GIVEN DATA
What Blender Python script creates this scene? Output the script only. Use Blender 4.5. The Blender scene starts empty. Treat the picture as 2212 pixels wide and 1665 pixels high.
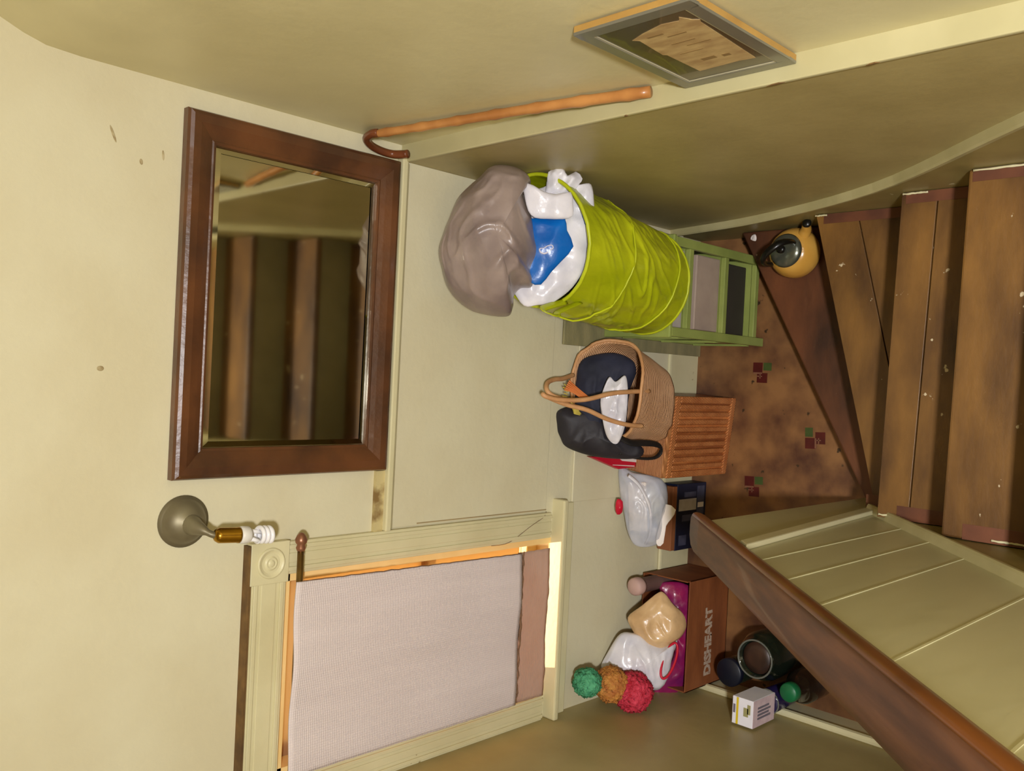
import bpy, bmesh, math, random
from mathutils import Vector, Matrix, noise
random.seed(7)
S = bpy.context.scene
COL = S.collection
PI = math.pi

# ------------------------------------------------------------ camera, world, lights, exposure
FWD = Vector((-0.01118905, 0.70302501, -0.7110771)).normalized()
RT = Vector((0.9986906, 0.04335748, 0.02715176)).normalized()
UP = RT.cross(FWD).normalized()
cd = bpy.data.cameras.new('camera'); cam = bpy.data.objects.new('camera', cd); COL.objects.link(cam)
cd.sensor_fit = 'HORIZONTAL'; cd.sensor_width = 36.0; cd.lens = 36.0 * 1927.7 / 2212
cd.clip_start = 0.02
m = Matrix((-UP, RT, -FWD)).transposed().to_4x4(); m.translation = (0, 0, 3.2)
cam.matrix_world = m
S.camera = cam
S.view_settings.view_transform = 'Standard'; S.view_settings.look = 'None'
S.view_settings.gamma = 1; S.view_settings.use_curve_mapping = False
S.view_settings.exposure = 0.0

w = bpy.data.worlds.new('sky'); S.world = w; w.use_nodes = True
w.node_tree.nodes['Background'].inputs[0].default_value = (0.86, 0.90, 1.0, 1)
w.node_tree.nodes['Background'].inputs[1].default_value = 2.2

def lamp(name, kind, loc, energy, col, size=0.1, target=None):
    l = bpy.data.lights.new(name, kind); l.energy = energy; l.color = col
    if kind == 'POINT': l.shadow_soft_size = size
    if kind == 'AREA': l.size = size
    o = bpy.data.objects.new(name, l); COL.objects.link(o); o.location = loc
    if target is not None:
        o.rotation_euler = (Vector(target) - Vector(loc)).to_track_quat('-Z', 'Y').to_euler()
    return o
lamp('landing_lamp', 'AREA', (-0.15, -1.0, 4.05), 150, (0.985, 0.98, 1.0), 0.22, (-0.15, -0.6, 0.0))
su = bpy.data.lights.new('sun', 'SUN'); su.energy = 5.0; su.angle = 0.02; su.color = (1.0, 0.80, 0.50)
so = bpy.data.objects.new('sun', su); COL.objects.link(so)
so.rotation_euler = Vector((0.25, -1.0, -0.85)).to_track_quat('-Z', 'Y').to_euler()

# ------------------------------------------------------------ materials
def srgb(r, g, b):
    f = lambda c: (c / 255 / 12.92) if c / 255 <= 0.04045 else ((c / 255 + 0.055) / 1.055) ** 2.4
    return (f(r), f(g), f(b), 1)
def mat(name, c, rough=0.6, c2=None, scale=6.0, detail=4, bump=0.0, bscale=30.0, metal=0.0, stretch=(1, 1, 1),
        spec=0.5, coat=0.0, trans=0.0, sss=0.0, alpha=1.0, specks=None, speckpos=0.68, speckscale=22, ior=1.45, contrast=(0.35, 0.65), emit=None):
    m = bpy.data.materials.new(name); m.use_nodes = True
    nt = m.node_tree; b = nt.nodes['Principled BSDF']
    col = srgb(*c)
    b.inputs['Roughness'].default_value = rough; b.inputs['Metallic'].default_value = metal
    b.inputs['Specular IOR Level'].default_value = spec; b.inputs['Coat Weight'].default_value = coat
    b.inputs['Transmission Weight'].default_value = trans; b.inputs['IOR'].default_value = ior
    b.inputs['Alpha'].default_value = alpha
    tc = nt.nodes.new('ShaderNodeTexCoord'); mp = nt.nodes.new('ShaderNodeMapping')
    mp.inputs['Scale'].default_value = stretch; nt.links.new(tc.outputs['Object'], mp.inputs[0])
    if c2 is None: c2 = tuple(int(v * 0.88) for v in c)
    n = nt.nodes.new('ShaderNodeTexNoise'); n.inputs['Scale'].default_value = scale; n.inputs['Detail'].default_value = detail
    nt.links.new(mp.outputs[0], n.inputs[0])
    r = nt.nodes.new('ShaderNodeValToRGB'); r.color_ramp.elements[0].position = contrast[0]; r.color_ramp.elements[1].position = contrast[1]
    r.color_ramp.elements[0].color = srgb(*c2); r.color_ramp.elements[1].color = col
    nt.links.new(n.outputs[0], r.inputs[0]); out = r.outputs[0]
    if specks:
        n2 = nt.nodes.new('ShaderNodeTexNoise'); n2.inputs['Scale'].default_value = speckscale; n2.inputs['Detail'].default_value = 6
        nt.links.new(tc.outputs['Object'], n2.inputs[0])
        r2 = nt.nodes.new('ShaderNodeValToRGB'); r2.color_ramp.elements[0].position = speckpos; r2.color_ramp.elements[1].position = speckpos + 0.02
        nt.links.new(n2.outputs[0], r2.inputs[0])
        mx = nt.nodes.new('ShaderNodeMix'); mx.data_type = 'RGBA'
        nt.links.new(r2.outputs[0], mx.inputs[0]); nt.links.new(out, mx.inputs[6]); mx.inputs[7].default_value = srgb(*specks)
        out = mx.outputs[2]
    nt.links.new(out, b.inputs['Base Color'])
    if bump:
        nb = nt.nodes.new('ShaderNodeTexNoise'); nb.inputs['Scale'].default_value = bscale; nb.inputs['Detail'].default_value = 4
        nt.links.new(mp.outputs[0], nb.inputs[0])
        bp = nt.nodes.new('ShaderNodeBump'); bp.inputs['Strength'].default_value = bump; bp.inputs['Distance'].default_value = 0.01
        nt.links.new(nb.outputs[0], bp.inputs['Height']); nt.links.new(bp.outputs[0], b.inputs['Normal'])
    if sss:
        b.inputs['Subsurface Weight'].default_value = sss; b.inputs['Subsurface Radius'].default_value = (0.03, 0.03, 0.02)
    m['b'] = 1
    return m
def waves(m, axis, scale, strength=0.6, mixcol=None, kind='BANDS', profile='SIN', rot=(0, 0, 0), fac=0.5, dist=0.004, distort=0.0):
    """woven / ribbed / grooved surface relief, with optional colour lines that belong to the weave"""
    nt = m.node_tree; b = nt.nodes['Principled BSDF']
    tc = nt.nodes.new('ShaderNodeTexCoord'); mp = nt.nodes.new('ShaderNodeMapping'); mp.inputs['Rotation'].default_value = rot
    nt.links.new(tc.outputs['Object'], mp.inputs[0])
    wv = nt.nodes.new('ShaderNodeTexWave'); wv.wave_type = kind; wv.bands_direction = axis; wv.wave_profile = profile
    wv.inputs['Scale'].default_value = scale; wv.inputs['Distortion'].default_value = distort
    nt.links.new(mp.outputs[0], wv.inputs[0])
    bp = nt.nodes.new('ShaderNodeBump'); bp.inputs['Strength'].default_value = strength; bp.inputs['Distance'].default_value = dist
    nt.links.new(wv.outputs['Fac'], bp.inputs['Height'])
    old = b.inputs['Normal'].links
    if old: nt.links.new(old[0].from_socket, bp.inputs['Normal'])
    nt.links.new(bp.outputs[0], b.inputs['Normal'])
    if mixcol:
        src = b.inputs['Base Color'].links[0].from_socket
        mx = nt.nodes.new('ShaderNodeMix'); mx.data_type = 'RGBA'
        ml = nt.nodes.new('ShaderNodeMath'); ml.operation = 'MULTIPLY'; ml.inputs[1].default_value = fac
        nt.links.new(wv.outputs['Fac'], ml.inputs[0]); nt.links.new(ml.outputs[0], mx.inputs[0])
        nt.links.new(src, mx.inputs[6]); mx.inputs[7].default_value = srgb(*mixcol)
        nt.links.new(mx.outputs[2], b.inputs['Base Color'])
    return m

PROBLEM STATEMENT
Leave out all pictures, then copy the remaining material exactly.

WRITTEN SOLUTION
What Blender Python script creates this scene? Output the script only. Use Blender 4.5. The Blender scene starts empty. Treat the picture as 2212 pixels wide and 1665 pixels high.
import bpy, bmesh, math, random
from mathutils import Vector, Matrix, noise
random.seed(7)
S = bpy.context.scene
COL = S.collection
PI = math.pi

# ------------------------------------------------------------ camera, world, lights, exposure
FWD = Vector((-0.01118905, 0.70302501, -0.7110771)).normalized()
RT = Vector((0.9986906, 0.04335748, 0.02715176)).normalized()
UP = RT.cross(FWD).normalized()
cd = bpy.data.cameras.new('camera'); cam = bpy.data.objects.new('camera', cd); COL.objects.link(cam)
cd.sensor_fit = 'HORIZONTAL'; cd.sensor_width = 36.0; cd.lens = 36.0 * 1927.7 / 2212
cd.clip_start = 0.02
m = Matrix((-UP, RT, -FWD)).transposed().to_4x4(); m.translation = (0, 0, 3.2)
cam.matrix_world = m
S.camera = cam
S.view_settings.view_transform = 'Standard'; S.view_settings.look = 'None'
S.view_settings.gamma = 1; S.view_settings.use_curve_mapping = False
S.view_settings.exposure = 0.0

w = bpy.data.worlds.new('sky'); S.world = w; w.use_nodes = True
w.node_tree.nodes['Background'].inputs[0].default_value = (0.86, 0.90, 1.0, 1)
w.node_tree.nodes['Background'].inputs[1].default_value = 2.2

def lamp(name, kind, loc, energy, col, size=0.1, target=None):
    l = bpy.data.lights.new(name, kind); l.energy = energy; l.color = col
    if kind == 'POINT': l.shadow_soft_size = size
    if kind == 'AREA': l.size = size
    o = bpy.data.objects.new(name, l); COL.objects.link(o); o.location = loc
    if target is not None:
        o.rotation_euler = (Vector(target) - Vector(loc)).to_track_quat('-Z', 'Y').to_euler()
    return o
lamp('landing_lamp', 'AREA', (-0.15, -1.0, 4.05), 150, (0.985, 0.98, 1.0), 0.22, (-0.15, -0.6, 0.0))
su = bpy.data.lights.new('sun', 'SUN'); su.energy = 5.0; su.angle = 0.02; su.color = (1.0, 0.80, 0.50)
so = bpy.data.objects.new('sun', su); COL.objects.link(so)
so.rotation_euler = Vector((0.25, -1.0, -0.85)).to_track_quat('-Z', 'Y').to_euler()

# ------------------------------------------------------------ materials
def srgb(r, g, b):
    f = lambda c: (c / 255 / 12.92) if c / 255 <= 0.04045 else ((c / 255 + 0.055) / 1.055) ** 2.4
    return (f(r), f(g), f(b), 1)
def mat(name, c, rough=0.6, c2=None, scale=6.0, detail=4, bump=0.0, bscale=30.0, metal=0.0, stretch=(1, 1, 1),
        spec=0.5, coat=0.0, trans=0.0, sss=0.0, alpha=1.0, specks=None, speckpos=0.68, speckscale=22, ior=1.45, contrast=(0.35, 0.65), emit=None):
    m = bpy.data.materials.new(name); m.use_nodes = True
    nt = m.node_tree; b = nt.nodes['Principled BSDF']
    col = srgb(*c)
    b.inputs['Roughness'].default_value = rough; b.inputs['Metallic'].default_value = metal
    b.inputs['Specular IOR Level'].default_value = spec; b.inputs['Coat Weight'].default_value = coat
    b.inputs['Transmission Weight'].default_value = trans; b.inputs['IOR'].default_value = ior
    b.inputs['Alpha'].default_value = alpha
    tc = nt.nodes.new('ShaderNodeTexCoord'); mp = nt.nodes.new('ShaderNodeMapping')
    mp.inputs['Scale'].default_value = stretch; nt.links.new(tc.outputs['Object'], mp.inputs[0])
    if c2 is None: c2 = tuple(int(v * 0.88) for v in c)
    n = nt.nodes.new('ShaderNodeTexNoise'); n.inputs['Scale'].default_value = scale; n.inputs['Detail'].default_value = detail
    nt.links.new(mp.outputs[0], n.inputs[0])
    r = nt.nodes.new('ShaderNodeValToRGB'); r.color_ramp.elements[0].position = contrast[0]; r.color_ramp.elements[1].position = contrast[1]
    r.color_ramp.elements[0].color = srgb(*c2); r.color_ramp.elements[1].color = col
    nt.links.new(n.outputs[0], r.inputs[0]); out = r.outputs[0]
    if specks:
        n2 = nt.nodes.new('ShaderNodeTexNoise'); n2.inputs['Scale'].default_value = speckscale; n2.inputs['Detail'].default_value = 6
        nt.links.new(tc.outputs['Object'], n2.inputs[0])
        r2 = nt.nodes.new('ShaderNodeValToRGB'); r2.color_ramp.elements[0].position = speckpos; r2.color_ramp.elements[1].position = speckpos + 0.02
        nt.links.new(n2.outputs[0], r2.inputs[0])
        mx = nt.nodes.new('ShaderNodeMix'); mx.data_type = 'RGBA'
        nt.links.new(r2.outputs[0], mx.inputs[0]); nt.links.new(out, mx.inputs[6]); mx.inputs[7].default_value = srgb(*specks)
        out = mx.outputs[2]
    nt.links.new(out, b.inputs['Base Color'])
    if bump:
        nb = nt.nodes.new('ShaderNodeTexNoise'); nb.inputs['Scale'].default_value = bscale; nb.inputs['Detail'].default_value = 4
        nt.links.new(mp.outputs[0], nb.inputs[0])
        bp = nt.nodes.new('ShaderNodeBump'); bp.inputs['Strength'].default_value = bump; bp.inputs['Distance'].default_value = 0.01
        nt.links.new(nb.outputs[0], bp.inputs['Height']); nt.links.new(bp.outputs[0], b.inputs['Normal'])
    if sss:
        b.inputs['Subsurface Weight'].default_value = sss; b.inputs['Subsurface Radius'].default_value = (0.03, 0.03, 0.02)
    m['b'] = 1
    return m
def waves(m, axis, scale, strength=0.6, mixcol=None, kind='BANDS', profile='SIN', rot=(0, 0, 0), fac=0.5, dist=0.004, distort=0.0):
    """woven / ribbed / grooved surface relief, with optional colour lines that belong to the weave"""
    nt = m.node_tree; b = nt.nodes['Principled BSDF']
    tc = nt.nodes.new('ShaderNodeTexCoord'); mp = nt.nodes.new('ShaderNodeMapping'); mp.inputs['Rotation'].default_value = rot
    nt.links.new(tc.outputs['Object'], mp.inputs[0])
    wv = nt.nodes.new('ShaderNodeTexWave'); wv.wave_type = kind; wv.bands_direction = axis; wv.wave_profile = profile
    wv.inputs['Scale'].default_value = scale; wv.inputs['Distortion'].default_value = distort
    nt.links.new(mp.outputs[0], wv.inputs[0])
    bp = nt.nodes.new('ShaderNodeBump'); bp.inputs['Strength'].default_value = strength; bp.inputs['Distance'].default_value = dist
    nt.links.new(wv.outputs['Fac'], bp.inputs['Height'])
    old = b.inputs['Normal'].links
    if old: nt.links.new(old[0].from_socket, bp.inputs['Normal'])
    nt.links.new(bp.outputs[0], b.inputs['Normal'])
    if mixcol:
        src = b.inputs['Base Color'].links[0].from_socket
        mx = nt.nodes.new('ShaderNodeMix'); mx.data_type = 'RGBA'
        ml = nt.nodes.new('ShaderNodeMath'); ml.operation = 'MULTIPLY'; ml.inputs[1].default_value = fac
        nt.links.new(wv.outputs['Fac'], ml.inputs[0]); nt.links.new(ml.outputs[0], mx.inputs[0])
        nt.links.new(src, mx.inputs[6]); mx.inputs[7].default_value = srgb(*mixcol)
        nt.links.new(mx.outputs[2], b.inputs['Base Color'])
    return m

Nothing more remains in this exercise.